The entire listing is to be repeated verbatim.

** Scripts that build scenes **
● ● ● ●

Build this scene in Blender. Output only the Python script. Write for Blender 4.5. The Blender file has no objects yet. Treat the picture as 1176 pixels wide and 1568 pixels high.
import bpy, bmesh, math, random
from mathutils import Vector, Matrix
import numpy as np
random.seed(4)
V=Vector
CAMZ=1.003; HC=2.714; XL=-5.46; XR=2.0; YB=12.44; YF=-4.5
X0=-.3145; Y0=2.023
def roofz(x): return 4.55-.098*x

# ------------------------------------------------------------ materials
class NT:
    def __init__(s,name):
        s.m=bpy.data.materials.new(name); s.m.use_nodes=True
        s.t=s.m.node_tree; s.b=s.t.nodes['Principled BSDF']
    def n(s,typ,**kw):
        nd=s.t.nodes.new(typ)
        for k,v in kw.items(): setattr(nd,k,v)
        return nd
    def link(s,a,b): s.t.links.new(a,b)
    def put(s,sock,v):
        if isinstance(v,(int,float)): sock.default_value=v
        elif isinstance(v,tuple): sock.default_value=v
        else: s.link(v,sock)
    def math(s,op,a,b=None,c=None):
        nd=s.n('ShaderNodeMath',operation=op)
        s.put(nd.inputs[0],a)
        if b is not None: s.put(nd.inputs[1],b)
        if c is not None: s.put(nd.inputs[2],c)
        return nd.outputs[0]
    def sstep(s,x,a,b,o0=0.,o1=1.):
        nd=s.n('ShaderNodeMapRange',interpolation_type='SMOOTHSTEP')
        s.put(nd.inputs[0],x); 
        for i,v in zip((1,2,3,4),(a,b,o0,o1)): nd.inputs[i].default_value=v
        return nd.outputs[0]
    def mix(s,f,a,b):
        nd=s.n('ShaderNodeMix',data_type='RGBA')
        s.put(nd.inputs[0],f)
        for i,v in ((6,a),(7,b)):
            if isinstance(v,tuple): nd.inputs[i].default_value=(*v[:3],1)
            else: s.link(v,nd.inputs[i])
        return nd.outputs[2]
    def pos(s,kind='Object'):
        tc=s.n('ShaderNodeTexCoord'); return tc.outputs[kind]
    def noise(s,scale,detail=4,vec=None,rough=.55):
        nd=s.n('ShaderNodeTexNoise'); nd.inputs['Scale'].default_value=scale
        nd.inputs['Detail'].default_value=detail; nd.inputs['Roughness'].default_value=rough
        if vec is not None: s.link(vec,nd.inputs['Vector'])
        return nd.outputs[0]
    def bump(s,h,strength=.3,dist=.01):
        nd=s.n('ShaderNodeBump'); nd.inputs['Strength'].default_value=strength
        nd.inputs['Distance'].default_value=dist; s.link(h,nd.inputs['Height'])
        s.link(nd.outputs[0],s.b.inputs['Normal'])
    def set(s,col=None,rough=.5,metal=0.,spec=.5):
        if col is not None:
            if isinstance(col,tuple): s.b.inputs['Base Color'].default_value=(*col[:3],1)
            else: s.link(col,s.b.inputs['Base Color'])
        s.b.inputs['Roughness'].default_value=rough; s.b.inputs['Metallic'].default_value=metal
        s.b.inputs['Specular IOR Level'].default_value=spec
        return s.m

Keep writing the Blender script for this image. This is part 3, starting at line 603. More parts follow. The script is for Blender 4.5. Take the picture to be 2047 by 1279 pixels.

● ● ● ●

** RESPONSE **
Build this scene in Blender. Output only the Python script. Write for Blender 4.5. The Blender file has no objects yet. Treat the picture as 1176 pixels wide and 1568 pixels high.
import bpy, bmesh, math, random
from mathutils import Vector, Matrix
import numpy as np
random.seed(4)
V=Vector
CAMZ=1.003; HC=2.714; XL=-5.46; XR=2.0; YB=12.44; YF=-4.5
X0=-.3145; Y0=2.023
def roofz(x): return 4.55-.098*x

# ------------------------------------------------------------ materials
class NT:
    def __init__(s,name):
        s.m=bpy.data.materials.new(name); s.m.use_nodes=True
        s.t=s.m.node_tree; s.b=s.t.nodes['Principled BSDF']
    def n(s,typ,**kw):
        nd=s.t.nodes.new(typ)
        for k,v in kw.items(): setattr(nd,k,v)
        return nd
    def link(s,a,b): s.t.links.new(a,b)
    def put(s,sock,v):
        if isinstance(v,(int,float)): sock.default_value=v
        elif isinstance(v,tuple): sock.default_value=v
        else: s.link(v,sock)
    def math(s,op,a,b=None,c=None):
        nd=s.n('ShaderNodeMath',operation=op)
        s.put(nd.inputs[0],a)
        if b is not None: s.put(nd.inputs[1],b)
        if c is not None: s.put(nd.inputs[2],c)
        return nd.outputs[0]
    def sstep(s,x,a,b,o0=0.,o1=1.):
        nd=s.n('ShaderNodeMapRange',interpolation_type='SMOOTHSTEP')
        s.put(nd.inputs[0],x); 
        for i,v in zip((1,2,3,4),(a,b,o0,o1)): nd.inputs[i].default_value=v
        return nd.outputs[0]
    def mix(s,f,a,b):
        nd=s.n('ShaderNodeMix',data_type='RGBA')
        s.put(nd.inputs[0],f)
        for i,v in ((6,a),(7,b)):
            if isinstance(v,tuple): nd.inputs[i].default_value=(*v[:3],1)
            else: s.link(v,nd.inputs[i])
        return nd.outputs[2]
    def pos(s,kind='Object'):
        tc=s.n('ShaderNodeTexCoord'); return tc.outputs[kind]
    def noise(s,scale,detail=4,vec=None,rough=.55):
        nd=s.n('ShaderNodeTexNoise'); nd.inputs['Scale'].default_value=scale
        nd.inputs['Detail'].default_value=detail; nd.inputs['Roughness'].default_value=rough
        if vec is not None: s.link(vec,nd.inputs['Vector'])
        return nd.outputs[0]
    def bump(s,h,strength=.3,dist=.01):
        nd=s.n('ShaderNodeBump'); nd.inputs['Strength'].default_value=strength
        nd.inputs['Distance'].default_value=dist; s.link(h,nd.inputs['Height'])
        s.link(nd.outputs[0],s.b.inputs['Normal'])
    def set(s,col=None,rough=.5,metal=0.,spec=.5):
        if col is not None:
            if isinstance(col,tuple): s.b.inputs['Base Color'].default_value=(*col[:3],1)
            else: s.link(col,s.b.inputs['Base Color'])
        s.b.inputs['Roughness'].default_value=rough; s.b.inputs['Metallic'].default_value=metal
        s.b.inputs['Specular IOR Level'].default_value=spec
        return s.m

Keep writing the Blender script for this image. This is part 3, starting at line 603. More parts follow. The script is for Blender 4.5. Take the picture to be 2047 by 1279 pixels.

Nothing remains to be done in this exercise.